Challenges: An Example of Active Learning
These challenges I’ve described make up a pretty substantial piece of the course. Research has shown that active learning2. has a greater impact on skill development in the sciences. From what learning resources I have used (Unity, Gamemaker, Unreal, Blender, etc.) the frequency of challenges is far inferior to this course, and is more typically an “I don’t want to teach you this so research yourself”. All of the challenges in this course are matched well with the concept and depth into the course.

Final Notes
Keeping this review short for digestion, I’ll just make a few notes and then post my summarised feelings. One of my biggest gripes with the course was a lack of editing. Overall, the course flows very well thanks to the natural teaching of Ben and his dynamic with the secondary teacher. With that said, there is an abundant number of times where either teacher fumbles through a sentence or three and puts the responsibility on the student to extrapolate what they meant (e.g., “so what a navmesh is, is a way for this artificial intelligence agent understanding something enough about the world that it can took uhm, actually uh navigate the world”). Fortunately, so much time is spent on each concept that I had plenty of time to explore the concepts to a point of confidence.
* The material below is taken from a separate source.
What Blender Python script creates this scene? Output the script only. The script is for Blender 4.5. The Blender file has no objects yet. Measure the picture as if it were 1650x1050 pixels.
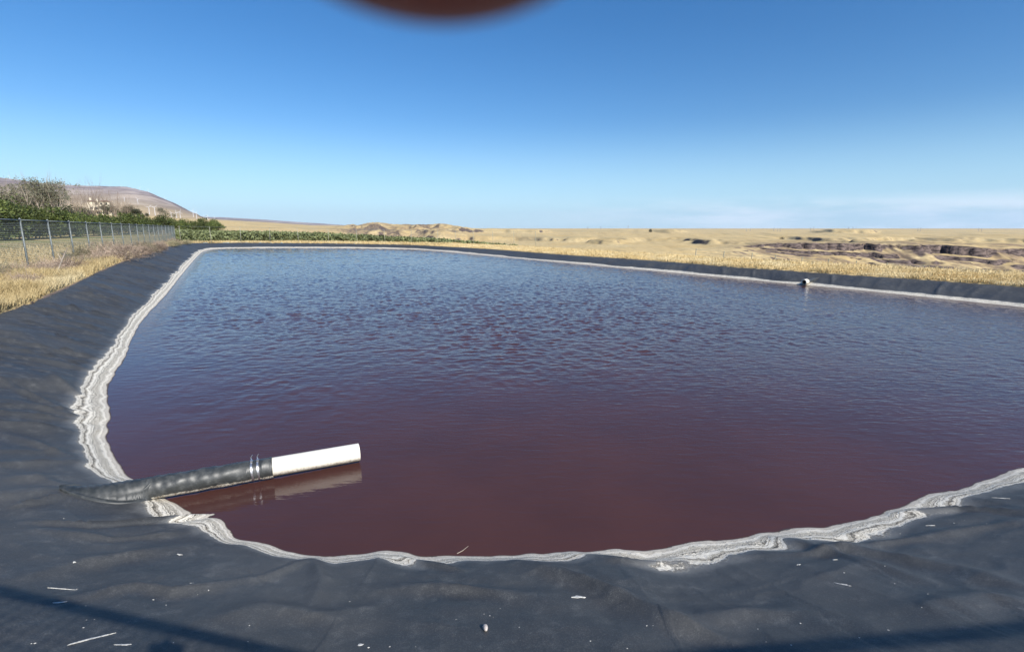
import bpy, math, random
import numpy as np
from mathutils import Vector, Matrix
R = math.radians
scene = bpy.context.scene
C = scene.collection

# ------------------------------------------------------------------ camera
ZC = 2.25; PITCH = 11.1; F = 800.0; CX = 825.0; CY = 525.0      # focal length in pixels of a 1650 px wide picture
cam = bpy.data.cameras.new('camera'); camo = bpy.data.objects.new('camera', cam); C.objects.link(camo)
camo.location = (0, 0, ZC); camo.rotation_euler = (R(90 - PITCH), 0, 0)
cam.sensor_width = 36.0; cam.lens = F / 1650 * 36; cam.clip_start = 0.004; cam.clip_end = 60000
cam.dof.use_dof = True; cam.dof.focus_distance = 9.0; cam.dof.aperture_fstop = 20.0   # a telephone lens
scene.camera = camo
# ------------------------------------------------------------------ world and sun
SUN_EL, SUN_AZ = 37.0, 141.0           # azimuth clockwise from +Y: behind the camera and to the right
w = bpy.data.worlds.new('World'); scene.world = w; w.use_nodes = True
wn, wl = w.node_tree.nodes, w.node_tree.links
bg = wn['Background']; bg.inputs[1].default_value = 0.097
sky = wn.new('ShaderNodeTexSky'); sky.sky_type = 'NISHITA'; sky.sun_disc = False
sky.sun_elevation = R(SUN_EL); sky.sun_rotation = R(SUN_AZ)
sky.altitude = 300; sky.air_density = 1.0; sky.dust_density = 0.3; sky.ozone_density = 4.0
def wnode(t, **k):
    n = wn.new(t)
    for a, b in k.items(): setattr(n, a, b)
    return n
hs = wnode('ShaderNodeHueSaturation'); hs.inputs['Hue'].default_value = 0.503
hs.inputs['Saturation'].default_value = 1.28; wl.new(sky.outputs[0], hs.inputs['Color'])
tc = wnode('ShaderNodeTexCoord'); sp = wnode('ShaderNodeSeparateXYZ'); wl.new(tc.outputs['Generated'], sp.inputs[0])
mp = wnode('ShaderNodeMapping'); mp.inputs['Scale'].default_value = (5, 5, 34); wl.new(tc.outputs['Generated'], mp.inputs[0])
nz = wnode('ShaderNodeTexNoise'); nz.inputs['Scale'].default_value = 1.0; nz.inputs['Detail'].default_value = 6
nz.inputs['Roughness'].default_value = 0.6; wl.new(mp.outputs[0], nz.inputs['Vector'])
def wmath(op, a, b=None, c=None):
    n = wn.new('ShaderNodeMath'); n.operation = op
    for i, v in enumerate((a, b, c)):
        if v is None: continue
        if isinstance(v, (int, float)): n.inputs[i].default_value = v
        else: wl.new(v, n.inputs[i])
    return n.outputs[0]
def wramp(v, a, b, lo=0.0, hi=1.0):
    n = wn.new('ShaderNodeMapRange'); n.interpolation_type = 'SMOOTHSTEP'
    n.inputs[1].default_value = a; n.inputs[2].default_value = b; n.inputs[3].default_value = lo; n.inputs[4].default_value = hi
    wl.new(v, n.inputs[0]); return n.outputs[0]
cl = wmath('MULTIPLY', wramp(nz.outputs[0], 0.36, 0.66), wramp(sp.outputs['Z'], 0.062, 0.030))
cl = wmath('MULTIPLY', cl, wramp(sp.outputs['X'], -0.05, 0.45))
cl = wmath('MULTIPLY', cl, 0.8)
hb = wnode('ShaderNodeMix', data_type='RGBA'); wl.new(wmath('MULTIPLY', wramp(sp.outputs['Z'], 0.20, 0.0), 0.7), hb.inputs[0]); wl.new(hs.outputs[0], hb.inputs[6]); hb.inputs[7].default_value = (3.5, 5.9, 7.9, 1)
mx = wnode('ShaderNodeMix', data_type='RGBA'); wl.new(cl, mx.inputs[0]); wl.new(hb.outputs[2], mx.inputs[6])
mx.inputs[7].default_value = (6.6, 7.5, 8.4, 1); wl.new(mx.outputs[2], bg.inputs[0])

sd = bpy.data.lights.new('sun', 'SUN'); sd.energy = 4.8; sd.angle = R(0.55); sd.color = (1.0, 0.955, 0.885)
so = bpy.data.objects.new('sun', sd); C.objects.link(so)
SD = Vector((math.sin(R(SUN_AZ)) * math.cos(R(SUN_EL)), math.cos(R(SUN_AZ)) * math.cos(R(SUN_EL)), math.sin(R(SUN_EL))))
so.rotation_euler = SD.to_track_quat('Z', 'Y').to_euler()
scene.view_settings.view_transform = 'Standard'; scene.view_settings.look = 'None'
scene.view_settings.exposure = 0.5; scene.view_settings.gamma = 1.0
scene.render.engine = 'CYCLES'
scene.cycles.max_bounces = 6; scene.cycles.transparent_max_bounces = 12; scene.cycles.volume_bounces = 0

# ------------------------------------------------------------------ helpers
SP_, CP_ = math.sin(R(PITCH)), math.cos(R(PITCH))
def ray(px, py):
    a = (px - CX) / F; b = (CY - py) / F
    f = CP_ + b * SP_; z = -SP_ + b * CP_
    return a / f, z / f                      # x and z per metre of depth
def at_z(px, py, z):                          # the surveyed point seen at px,py lying at height z
    ax, az = ray(px, py); Y = (z - ZC) / az
    return (ax * Y, Y)
def at_y(px, py, Y):
    ax, az = ray(px, py); return Vector((ax * Y, Y, ZC + az * Y))
def hash2(i, j, s):
    v = (i.astype(np.int64) * 374761393 + j.astype(np.int64) * 668265263 + s * 2147483647) & 0xffffffff
    v = ((v ^ (v >> 13)) * 1274126177) & 0xffffffff
    v = ((v ^ (v >> 15)) * 2246822519) & 0xffffffff
    return ((v ^ (v >> 16)) & 0xffffff) / float(0xffffff)
def vnoise(x, y, s=0):
    x = np.asarray(x, float); y = np.asarray(y, float)
    i = np.floor(x); j = np.floor(y); u = x - i; v = y - j
    u = u * u * u * (u * (u * 6 - 15) + 10); v = v * v * v * (v * (v * 6 - 15) + 10)
    a = hash2(i, j, s); b = hash2(i + 1, j, s); c = hash2(i, j + 1, s); d = hash2(i + 1, j + 1, s)
    return (a + (b - a) * u + (c - a) * v + (a - b - c + d) * u * v) * 2 - 1
def fbm(x, y, o=4, s=0, g=0.5):
    t = 0; a = 1.0; n = 0
    for k in range(o):
        t = t + a * vnoise(x * 2 ** k + 17.3 * k, y * 2 ** k - 9.1 * k, s + k); n += a; a *= g
    return t / n
def sstep(x, a, b):
    t = np.clip((x - a) / (b - a), 0, 1); return t * t * (3 - 2 * t)
def mesh_np(name, V, Fc, mats=(), smooth=True, parent=None, attrs=None, midx=None):
    V = np.asarray(V, np.float32); Fc = np.asarray(Fc, np.int32)
    me = bpy.data.meshes.new(name); n = Fc.shape[1]
    me.vertices.add(len(V)); me.vertices.foreach_set('co', V.ravel())
    me.loops.add(Fc.size); me.loops.foreach_set('vertex_index', Fc.ravel())
    me.polygons.add(len(Fc)); me.polygons.foreach_set('loop_start', np.arange(0, Fc.size, n, dtype=np.int32))
    me.polygons.foreach_set('loop_total', np.full(len(Fc), n, np.int32))
    if smooth: me.polygons.foreach_set('use_smooth', np.ones(len(Fc), bool))
    for m in (mats if isinstance(mats, (list, tuple)) else [mats]): me.materials.append(m)
    if midx is not None: me.polygons.foreach_set('material_index', np.asarray(midx, np.int32))
    me.update(calc_edges=True)
    for k, v in (attrs or {}).items():
        a = me.attributes.new(k, 'FLOAT', 'POINT'); a.data.foreach_set('value', np.asarray(v, np.float32))
    me.validate()
    o = bpy.data.objects.new(name, me); C.objects.link(o)
    if parent is not None: o.parent = parent
    return o
class MB:                                     # collects shapes of one mesh
    def __init__(s): s.v = []; s.f = []; s.m = []
    def add(s, v, f, m=0):
        b = len(s.v); s.v += [tuple(p) for p in v]; s.f += [tuple(b + i for i in q) for q in f]; s.m += [m] * len(f)
    def box(s, c, d, rz=0, m=0):
        cs, sn = math.cos(rz), math.sin(rz); v = []
        for dx, dy, dz in ((-1,-1,-1),(1,-1,-1),(1,1,-1),(-1,1,-1),(-1,-1,1),(1,-1,1),(1,1,1),(-1,1,1)):
            x, y, z = dx*d[0]/2, dy*d[1]/2, dz*d[2]/2
            v.append((c[0] + x*cs - y*sn, c[1] + x*sn + y*cs, c[2] + z))
        s.add(v, ((0,3,2,1),(4,5,6,7),(0,1,5,4),(1,2,6,5),(2,3,7,6),(3,0,4,7)), m)
    def tube(s, pts, rad, n=8, caps=True, m=0):
        pts = [Vector(p) for p in pts]
        if isinstance(rad, (int, float)): rad = [rad] * len(pts)
        V = []; ref = None
        for i, p in enumerate(pts):
            d = (pts[min(i+1, len(pts)-1)] - pts[max(i-1, 0)]).normalized()
            if ref is None: ref = Vector((0,0,1)) if abs(d.z) < 0.9 else Vector((1,0,0))
            u = d.cross(ref).normalized(); ref = u.cross(d).normalized()
            for k in range(n):
                a = 2*math.pi*k/n; V.append(p + (u*math.cos(a) + ref*math.sin(a))*rad[i])
        Fc = []
        for i in range(len(pts)-1):
            for k in range(n):
                a = i*n+k; b = i*n+(k+1)%n; Fc.append((a, a+n, b+n, b))
        if caps: Fc.append(tuple(range(n))); Fc.append(tuple(reversed([(len(pts)-1)*n+k for k in range(n)])))
        s.add(V, Fc, m)
    def build(s, name, mats, parent=None, smooth=False):
        me = bpy.data.meshes.new(name); me.from_pydata(s.v, [], s.f)
        for m in (mats if isinstance(mats, (list, tuple)) else [mats]): me.materials.append(m)
        me.polygons.foreach_set('material_index', np.array(s.m, np.int32))
        if smooth: me.polygons.foreach_set('use_smooth', np.ones(len(s.f), bool))
        me.update(); o = bpy.data.objects.new(name, me); C.objects.link(o)
        if parent is not None: o.parent = parent
        return o
def tag(o, label=None, cat=None, group=None, kind=None):
    if label: o['label'] = label
    if cat: o['category'] = cat
    if group: o['group'] = group
    if kind: o['kind'] = kind
    return o
def empty(name, loc=(0,0,0), rz=0):
    o = bpy.data.objects.new(name, None); C.objects.link(o); o.location = loc; o.rotation_euler = (0,0,rz)
    o.empty_display_size = 0.1; return o
def copy_tree(o, parent=None):
    c = o.copy(); C.objects.link(c)
    if parent is not None: c.parent = parent
    for ch in [k for k in o.children]: copy_tree(ch, c)
    return c

# ------------------------------------------------------------------ material kit
class Mat:
    def __init__(s, name):
        s.m = bpy.data.materials.new(name); s.m.use_nodes = True
        s.n = s.m.node_tree.nodes; s.l = s.m.node_tree.links; s.b = s.n['Principled BSDF']
        g = s.n.new('ShaderNodeNewGeometry'); s.pos = g.outputs['Position']; s.geo = g
    def put(s, v, sock):
        if isinstance(v, (int, float)): sock.default_value = v
        elif isinstance(v, tuple): sock.default_value = v if len(v) == 4 or sock.type == 'VECTOR' else (*v, 1)
        else: s.l.new(v, sock)
    def map(s, scale, vec=None, rot=(0,0,0)):
        n = s.n.new('ShaderNodeMapping'); n.inputs['Scale'].default_value = scale; n.inputs['Rotation'].default_value = rot
        s.l.new(vec or s.pos, n.inputs[0]); return n.outputs[0]
    def obj(s):
        return s.n.new('ShaderNodeTexCoord').outputs['Object']
    def noise(s, scale, vec=None, detail=4, rough=0.55, dist=0, out=0):
        n = s.n.new('ShaderNodeTexNoise'); n.inputs['Scale'].default_value = scale; n.inputs['Detail'].default_value = detail
        n.inputs['Roughness'].default_value = rough; n.inputs['Distortion'].default_value = dist
        s.l.new(vec or s.pos, n.inputs['Vector']); return n.outputs[out]
    def rng(s, v, a, b, lo=0.0, hi=1.0, t='SMOOTHSTEP'):
        n = s.n.new('ShaderNodeMapRange'); n.interpolation_type = t
        for i, q in enumerate((a, b, lo, hi)): n.inputs[i+1].default_value = q
        s.put(v, n.inputs[0]); return n.outputs[0]
    def math(s, op, a, b=0.0):
        n = s.n.new('ShaderNodeMath'); n.operation = op; s.put(a, n.inputs[0]); s.put(b, n.inputs[1]); return n.outputs[0]
    def mix(s, f, a, b, mode='MIX'):
        n = s.n.new('ShaderNodeMix'); n.data_type = 'RGBA'; n.blend_type = mode
        s.put(f, n.inputs[0]); s.put(a, n.inputs[6]); s.put(b, n.inputs[7]); return n.outputs[2]
    def attr(s, name):
        n = s.n.new('ShaderNodeAttribute'); n.attribute_name = name; return n.outputs['Fac']
    def sep(s, v=None):
        n = s.n.new('ShaderNodeSeparateXYZ'); s.l.new(v or s.pos, n.inputs[0]); return n.outputs
    def bump(s, h, strength=0.5, dist=0.02, prev=None):
        n = s.n.new('ShaderNodeBump'); n.inputs['Strength'].default_value = strength if isinstance(strength, (int, float)) else 1
        if not isinstance(strength, (int, float)): s.l.new(strength, n.inputs['Strength'])
        n.inputs['Distance'].default_value = dist
        s.l.new(h, n.inputs['Height'])
        if prev is not None: s.l.new(prev, n.inputs['Normal'])
        return n.outputs[0]
    def done(s, color, rough=0.8, normal=None, spec=None, metal=None, **k):
        s.put(color, s.b.inputs['Base Color']); s.put(rough, s.b.inputs['Roughness'])
        if normal is not None: s.l.new(normal, s.b.inputs['Normal'])
        if spec is not None: s.put(spec, s.b.inputs['Specular IOR Level'])
        if metal is not None: s.put(metal, s.b.inputs['Metallic'])
        for a, v in k.items(): s.put(v, s.b.inputs[a.replace('_', ' ')])
        return s.m
def simple(name, ca, cb, scale=6, rough=0.8, bump=0.0, **k):
    q = Mat(name); n = q.noise(scale, q.obj(), 5)
    return q.done(q.mix(q.rng(n, 0.3, 0.7), ca, cb), rough, q.bump(n, bump, 0.01) if bump else None, **k)
def leafy(name, ca, cb, cc, scale=1.2):
    q = Mat(name); oi = q.n.new('ShaderNodeObjectInfo')
    isl = q.n.new('ShaderNodeNewGeometry').outputs['Random Per Island']
    c = q.mix(q.rng(isl, 0.0, 1.0, 0, 1, 'LINEAR'), ca, cb)
    c = q.mix(q.rng(q.noise(scale, q.obj(), 3), 0.45, 0.7), c, cc)
    hv = q.n.new('ShaderNodeHueSaturation'); q.l.new(c, hv.inputs['Color']); q.l.new(q.rng(oi.outputs['Random'], 0, 1, .62, 1.3, 'LINEAR'), hv.inputs['Value'])
    return q.done(hv.outputs[0], 0.65, spec=0.3)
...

  • Thorough intro to Unity
  • Very beginner friendly (first part of course, gets harder)
  • Good for both Mac/PC users
  • Udemy is great at being a centralised hub for improved workflow/ interaction (QA)
  • all assets available and projects updated on github
  • Teaches how to ask questions online
  • Student Collaborative (i.e., concepts appended on student recommendation)
  • Good team dynamic between instructors
  • some great coding practices
  • Repetition brings difficulty curve down again as a refresher/review before upping the challenge
  • Sections build up into a large crossover skillset
  • Some image editing (gimp) and version control, but could be more
  • visual learning is a huge advantage for absolute beginners, as its easier to watch someone work within a piece of software as opposed to reading text and needing to search up lots of terminology along the way



  • Frequently makes mistakes, but these mistakes open up new concepts to learn
  • Uses outdated version (from 4.x to 5.2), but this is an opportunity to actually learn the meaning of Unity versions and how to update obsolete code/components



  • watching 52 hours of video lecture is absurdly straining on the brain compared to reading, as you have to watch every click and listen to every word or you might miss something important
  • Lack of proper editing at times
  • C# intro is lacking
  • Inconsistent instructions (ties into poor editing)
  • Often gets ahead of himself with coding (e.g., deleting sections that will be re-added elsewhere later)
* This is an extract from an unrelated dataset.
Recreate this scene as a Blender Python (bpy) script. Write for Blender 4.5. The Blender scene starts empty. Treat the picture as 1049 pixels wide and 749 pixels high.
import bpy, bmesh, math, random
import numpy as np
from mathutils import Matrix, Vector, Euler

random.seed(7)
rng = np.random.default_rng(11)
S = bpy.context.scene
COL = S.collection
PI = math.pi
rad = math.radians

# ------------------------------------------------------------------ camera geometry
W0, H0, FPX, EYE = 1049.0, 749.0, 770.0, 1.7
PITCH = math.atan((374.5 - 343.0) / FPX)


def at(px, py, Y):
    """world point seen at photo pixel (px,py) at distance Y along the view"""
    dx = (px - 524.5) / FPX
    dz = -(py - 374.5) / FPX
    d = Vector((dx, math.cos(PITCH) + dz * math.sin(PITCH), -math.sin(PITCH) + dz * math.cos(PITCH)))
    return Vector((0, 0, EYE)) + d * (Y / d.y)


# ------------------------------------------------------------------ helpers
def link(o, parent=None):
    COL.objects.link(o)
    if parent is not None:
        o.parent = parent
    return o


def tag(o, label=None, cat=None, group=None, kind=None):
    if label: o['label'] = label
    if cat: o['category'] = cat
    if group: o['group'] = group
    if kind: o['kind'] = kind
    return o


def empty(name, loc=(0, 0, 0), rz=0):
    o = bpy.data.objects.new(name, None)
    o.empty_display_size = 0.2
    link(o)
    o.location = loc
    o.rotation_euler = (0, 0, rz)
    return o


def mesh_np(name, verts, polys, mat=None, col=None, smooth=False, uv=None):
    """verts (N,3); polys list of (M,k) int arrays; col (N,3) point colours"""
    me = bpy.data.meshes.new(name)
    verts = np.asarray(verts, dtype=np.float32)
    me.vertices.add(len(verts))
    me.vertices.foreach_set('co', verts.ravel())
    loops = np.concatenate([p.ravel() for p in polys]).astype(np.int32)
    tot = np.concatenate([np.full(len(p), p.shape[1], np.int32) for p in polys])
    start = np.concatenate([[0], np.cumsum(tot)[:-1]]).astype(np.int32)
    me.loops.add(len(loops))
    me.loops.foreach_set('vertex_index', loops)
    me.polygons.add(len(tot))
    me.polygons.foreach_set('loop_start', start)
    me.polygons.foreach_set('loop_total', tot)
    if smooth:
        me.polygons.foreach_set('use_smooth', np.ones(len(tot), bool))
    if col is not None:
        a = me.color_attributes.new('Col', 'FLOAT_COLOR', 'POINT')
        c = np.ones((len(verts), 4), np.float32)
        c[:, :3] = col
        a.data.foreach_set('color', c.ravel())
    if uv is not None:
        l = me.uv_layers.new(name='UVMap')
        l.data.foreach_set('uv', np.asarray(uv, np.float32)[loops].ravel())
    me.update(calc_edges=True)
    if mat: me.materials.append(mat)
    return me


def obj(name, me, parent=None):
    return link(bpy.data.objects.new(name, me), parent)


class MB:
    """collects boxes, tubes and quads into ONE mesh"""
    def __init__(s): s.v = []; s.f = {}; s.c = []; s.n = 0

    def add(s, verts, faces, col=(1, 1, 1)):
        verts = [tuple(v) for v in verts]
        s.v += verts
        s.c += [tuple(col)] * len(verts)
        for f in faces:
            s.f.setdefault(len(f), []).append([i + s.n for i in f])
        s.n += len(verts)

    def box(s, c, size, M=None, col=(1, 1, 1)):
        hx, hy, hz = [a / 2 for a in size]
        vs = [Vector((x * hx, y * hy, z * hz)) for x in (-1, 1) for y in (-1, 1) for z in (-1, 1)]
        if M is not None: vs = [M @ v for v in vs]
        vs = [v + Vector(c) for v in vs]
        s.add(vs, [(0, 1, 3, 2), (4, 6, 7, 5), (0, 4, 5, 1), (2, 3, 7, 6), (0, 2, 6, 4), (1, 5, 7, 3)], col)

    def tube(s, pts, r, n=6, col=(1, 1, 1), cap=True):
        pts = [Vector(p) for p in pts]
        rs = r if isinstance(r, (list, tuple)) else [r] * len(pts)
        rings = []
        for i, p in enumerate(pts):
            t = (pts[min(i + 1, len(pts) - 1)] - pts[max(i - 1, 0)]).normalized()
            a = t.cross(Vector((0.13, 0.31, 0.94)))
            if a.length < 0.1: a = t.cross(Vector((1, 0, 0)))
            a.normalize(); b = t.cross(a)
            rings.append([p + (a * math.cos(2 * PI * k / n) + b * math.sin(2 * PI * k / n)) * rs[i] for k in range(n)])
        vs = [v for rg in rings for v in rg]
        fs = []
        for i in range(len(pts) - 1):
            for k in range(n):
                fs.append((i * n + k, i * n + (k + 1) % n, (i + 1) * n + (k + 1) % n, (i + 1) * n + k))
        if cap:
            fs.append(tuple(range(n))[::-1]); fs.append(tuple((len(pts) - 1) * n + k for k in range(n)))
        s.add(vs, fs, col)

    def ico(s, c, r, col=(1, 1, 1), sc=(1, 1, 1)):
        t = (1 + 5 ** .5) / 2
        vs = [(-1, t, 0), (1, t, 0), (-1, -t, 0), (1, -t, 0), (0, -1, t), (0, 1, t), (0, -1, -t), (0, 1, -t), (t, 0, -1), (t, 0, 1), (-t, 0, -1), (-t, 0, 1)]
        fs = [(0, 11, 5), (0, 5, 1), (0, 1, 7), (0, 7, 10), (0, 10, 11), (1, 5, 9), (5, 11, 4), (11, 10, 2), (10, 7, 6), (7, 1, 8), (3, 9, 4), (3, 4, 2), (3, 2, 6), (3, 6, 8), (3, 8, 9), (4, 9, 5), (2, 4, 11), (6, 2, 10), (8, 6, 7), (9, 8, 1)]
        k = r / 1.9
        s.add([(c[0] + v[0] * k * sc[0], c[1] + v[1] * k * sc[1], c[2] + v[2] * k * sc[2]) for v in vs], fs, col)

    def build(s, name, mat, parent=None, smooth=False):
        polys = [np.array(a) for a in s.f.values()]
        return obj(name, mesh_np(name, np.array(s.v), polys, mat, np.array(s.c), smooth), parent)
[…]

Final Score 8/10: Recommended

Store Link (1.0) – https://www.udemy.com/unitycourse/

Store Link (2.0) – https://www.udemy.com/unitycourse2/


1. Game Difficulty in Casual Games
2. Active learning increases student performance in science, engineering, and mathematics

Looking Back…

As the 2.0 version of this course has been released you might think this version is obsolete. I would argue this version is equally or more important as working with different versions of Unity showcases the changes the engine has made. If you ever work at a company or with someone else’s project you may have to use older code. So it doesn’t hurt to be more flexible with different versions.

With that said, I will likely take the 2.0 some time in the future and post my thoughts.